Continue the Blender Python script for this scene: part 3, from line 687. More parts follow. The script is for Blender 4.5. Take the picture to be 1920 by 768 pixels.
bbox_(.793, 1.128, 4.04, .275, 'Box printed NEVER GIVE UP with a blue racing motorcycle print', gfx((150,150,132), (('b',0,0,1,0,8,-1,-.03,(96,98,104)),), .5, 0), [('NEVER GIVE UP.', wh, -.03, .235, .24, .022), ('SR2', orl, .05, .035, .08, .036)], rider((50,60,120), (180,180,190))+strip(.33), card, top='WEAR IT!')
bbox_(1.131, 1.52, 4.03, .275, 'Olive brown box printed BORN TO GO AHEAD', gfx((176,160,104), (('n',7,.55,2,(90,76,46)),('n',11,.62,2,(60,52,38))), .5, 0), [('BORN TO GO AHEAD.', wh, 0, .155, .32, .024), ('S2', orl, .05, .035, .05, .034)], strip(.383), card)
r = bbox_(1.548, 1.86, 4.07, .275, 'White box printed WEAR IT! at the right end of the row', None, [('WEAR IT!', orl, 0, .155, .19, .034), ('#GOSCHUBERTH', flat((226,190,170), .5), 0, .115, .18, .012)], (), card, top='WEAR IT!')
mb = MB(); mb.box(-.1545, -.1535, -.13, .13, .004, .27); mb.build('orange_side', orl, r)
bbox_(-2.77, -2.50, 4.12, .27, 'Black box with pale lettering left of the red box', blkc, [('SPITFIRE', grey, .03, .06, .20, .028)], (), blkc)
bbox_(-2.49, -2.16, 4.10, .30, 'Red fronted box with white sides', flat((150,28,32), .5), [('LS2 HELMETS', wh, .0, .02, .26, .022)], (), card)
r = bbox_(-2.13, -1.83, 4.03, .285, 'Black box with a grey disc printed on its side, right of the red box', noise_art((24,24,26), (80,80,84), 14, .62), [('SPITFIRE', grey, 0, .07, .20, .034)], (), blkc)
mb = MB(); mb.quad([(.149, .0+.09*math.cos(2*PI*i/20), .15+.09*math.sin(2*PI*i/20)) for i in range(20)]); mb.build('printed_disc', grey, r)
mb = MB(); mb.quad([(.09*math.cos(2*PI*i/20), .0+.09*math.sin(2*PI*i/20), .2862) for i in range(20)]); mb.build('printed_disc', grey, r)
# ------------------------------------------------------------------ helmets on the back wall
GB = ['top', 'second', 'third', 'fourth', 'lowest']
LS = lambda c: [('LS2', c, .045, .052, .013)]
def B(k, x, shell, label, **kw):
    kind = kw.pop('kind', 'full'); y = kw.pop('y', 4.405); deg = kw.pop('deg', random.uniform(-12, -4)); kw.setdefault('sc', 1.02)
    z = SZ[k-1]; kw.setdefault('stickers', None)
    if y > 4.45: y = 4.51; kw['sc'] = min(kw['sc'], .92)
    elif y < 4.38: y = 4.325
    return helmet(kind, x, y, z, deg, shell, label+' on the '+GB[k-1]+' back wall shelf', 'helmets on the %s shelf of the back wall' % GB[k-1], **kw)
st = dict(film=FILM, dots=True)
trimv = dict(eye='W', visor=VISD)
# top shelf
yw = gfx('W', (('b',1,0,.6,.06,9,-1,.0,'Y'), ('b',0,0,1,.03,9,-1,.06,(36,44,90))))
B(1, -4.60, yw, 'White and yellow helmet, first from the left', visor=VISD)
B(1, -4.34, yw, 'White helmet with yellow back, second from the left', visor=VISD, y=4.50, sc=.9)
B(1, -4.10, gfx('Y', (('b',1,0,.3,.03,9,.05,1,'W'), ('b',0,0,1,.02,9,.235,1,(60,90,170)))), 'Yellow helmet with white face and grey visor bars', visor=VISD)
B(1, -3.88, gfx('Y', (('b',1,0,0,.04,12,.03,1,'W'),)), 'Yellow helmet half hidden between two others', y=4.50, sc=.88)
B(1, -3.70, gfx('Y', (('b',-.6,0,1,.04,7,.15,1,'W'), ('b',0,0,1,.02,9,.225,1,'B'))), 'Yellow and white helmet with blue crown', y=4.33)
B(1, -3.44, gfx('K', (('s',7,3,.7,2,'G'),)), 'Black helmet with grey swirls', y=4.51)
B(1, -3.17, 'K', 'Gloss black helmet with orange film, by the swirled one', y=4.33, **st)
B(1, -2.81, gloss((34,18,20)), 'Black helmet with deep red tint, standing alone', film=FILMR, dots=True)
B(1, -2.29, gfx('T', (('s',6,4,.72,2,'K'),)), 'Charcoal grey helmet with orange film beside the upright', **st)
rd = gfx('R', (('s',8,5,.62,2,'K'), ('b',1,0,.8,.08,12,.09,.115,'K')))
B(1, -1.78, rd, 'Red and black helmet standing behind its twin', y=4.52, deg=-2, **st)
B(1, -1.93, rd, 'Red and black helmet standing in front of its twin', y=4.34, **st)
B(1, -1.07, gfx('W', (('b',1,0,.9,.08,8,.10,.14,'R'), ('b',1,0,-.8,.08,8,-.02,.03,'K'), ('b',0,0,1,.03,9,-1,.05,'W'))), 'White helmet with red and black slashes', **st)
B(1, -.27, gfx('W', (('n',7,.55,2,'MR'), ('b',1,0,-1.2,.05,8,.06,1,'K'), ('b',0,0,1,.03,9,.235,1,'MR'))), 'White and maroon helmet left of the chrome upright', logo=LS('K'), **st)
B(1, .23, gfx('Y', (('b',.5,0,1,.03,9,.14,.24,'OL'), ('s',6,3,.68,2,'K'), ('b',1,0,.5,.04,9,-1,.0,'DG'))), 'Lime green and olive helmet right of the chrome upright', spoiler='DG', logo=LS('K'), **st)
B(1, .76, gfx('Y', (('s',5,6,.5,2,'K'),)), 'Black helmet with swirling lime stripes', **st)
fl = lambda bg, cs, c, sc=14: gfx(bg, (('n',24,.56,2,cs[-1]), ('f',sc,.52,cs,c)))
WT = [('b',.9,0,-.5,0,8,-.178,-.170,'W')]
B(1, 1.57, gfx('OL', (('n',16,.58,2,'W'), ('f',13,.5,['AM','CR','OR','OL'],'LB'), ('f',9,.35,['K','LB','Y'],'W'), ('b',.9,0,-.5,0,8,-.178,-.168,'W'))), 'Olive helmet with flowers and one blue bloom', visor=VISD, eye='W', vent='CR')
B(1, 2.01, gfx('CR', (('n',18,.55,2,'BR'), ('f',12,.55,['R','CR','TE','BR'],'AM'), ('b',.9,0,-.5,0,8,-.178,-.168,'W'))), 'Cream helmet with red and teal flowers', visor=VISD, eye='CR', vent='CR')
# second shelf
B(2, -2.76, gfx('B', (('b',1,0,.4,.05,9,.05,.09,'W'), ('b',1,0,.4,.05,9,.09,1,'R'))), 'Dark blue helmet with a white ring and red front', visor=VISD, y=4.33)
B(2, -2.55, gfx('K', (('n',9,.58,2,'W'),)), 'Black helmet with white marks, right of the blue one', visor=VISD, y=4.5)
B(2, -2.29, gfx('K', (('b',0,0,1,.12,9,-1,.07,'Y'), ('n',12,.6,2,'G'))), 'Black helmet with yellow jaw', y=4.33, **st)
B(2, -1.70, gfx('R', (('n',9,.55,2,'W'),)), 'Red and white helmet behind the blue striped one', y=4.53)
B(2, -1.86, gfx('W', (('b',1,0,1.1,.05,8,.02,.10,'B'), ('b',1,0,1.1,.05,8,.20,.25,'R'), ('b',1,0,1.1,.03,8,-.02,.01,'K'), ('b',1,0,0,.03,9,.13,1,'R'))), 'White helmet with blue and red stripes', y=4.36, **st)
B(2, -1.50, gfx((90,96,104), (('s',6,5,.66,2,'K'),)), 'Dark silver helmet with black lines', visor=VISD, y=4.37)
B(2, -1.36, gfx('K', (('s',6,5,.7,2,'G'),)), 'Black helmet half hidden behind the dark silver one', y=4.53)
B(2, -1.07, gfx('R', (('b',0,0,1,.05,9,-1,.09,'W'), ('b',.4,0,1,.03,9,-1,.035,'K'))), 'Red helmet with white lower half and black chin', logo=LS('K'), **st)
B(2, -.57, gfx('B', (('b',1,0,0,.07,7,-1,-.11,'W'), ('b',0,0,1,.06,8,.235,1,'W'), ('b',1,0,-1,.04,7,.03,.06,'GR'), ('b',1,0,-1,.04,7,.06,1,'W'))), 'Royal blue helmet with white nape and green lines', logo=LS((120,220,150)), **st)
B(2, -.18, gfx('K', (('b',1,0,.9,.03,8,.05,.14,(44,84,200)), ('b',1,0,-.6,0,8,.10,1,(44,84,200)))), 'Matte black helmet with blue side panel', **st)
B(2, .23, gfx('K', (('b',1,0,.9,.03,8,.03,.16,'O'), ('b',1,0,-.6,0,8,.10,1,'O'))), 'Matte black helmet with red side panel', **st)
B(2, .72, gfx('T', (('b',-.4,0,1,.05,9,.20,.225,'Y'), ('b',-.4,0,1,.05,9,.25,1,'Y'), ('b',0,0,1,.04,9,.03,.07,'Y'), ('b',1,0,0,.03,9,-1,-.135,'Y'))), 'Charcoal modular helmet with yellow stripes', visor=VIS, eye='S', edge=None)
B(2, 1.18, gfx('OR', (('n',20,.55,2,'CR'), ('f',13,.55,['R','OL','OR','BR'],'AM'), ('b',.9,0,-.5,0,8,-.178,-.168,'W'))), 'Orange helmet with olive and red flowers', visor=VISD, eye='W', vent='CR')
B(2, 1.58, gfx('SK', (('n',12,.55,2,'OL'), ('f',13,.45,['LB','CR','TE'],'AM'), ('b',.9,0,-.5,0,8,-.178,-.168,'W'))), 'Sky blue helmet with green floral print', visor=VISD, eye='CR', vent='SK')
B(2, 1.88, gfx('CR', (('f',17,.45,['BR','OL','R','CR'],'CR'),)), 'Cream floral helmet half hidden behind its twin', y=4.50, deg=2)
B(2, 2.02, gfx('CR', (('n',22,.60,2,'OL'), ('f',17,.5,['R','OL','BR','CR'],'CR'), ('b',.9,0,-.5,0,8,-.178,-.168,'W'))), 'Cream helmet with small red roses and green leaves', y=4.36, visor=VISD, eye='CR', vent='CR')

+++

__What the exercise asks__:
Determine how many lines of the listing above include the word "from", and report that number only.

__Output of the exercise__:
3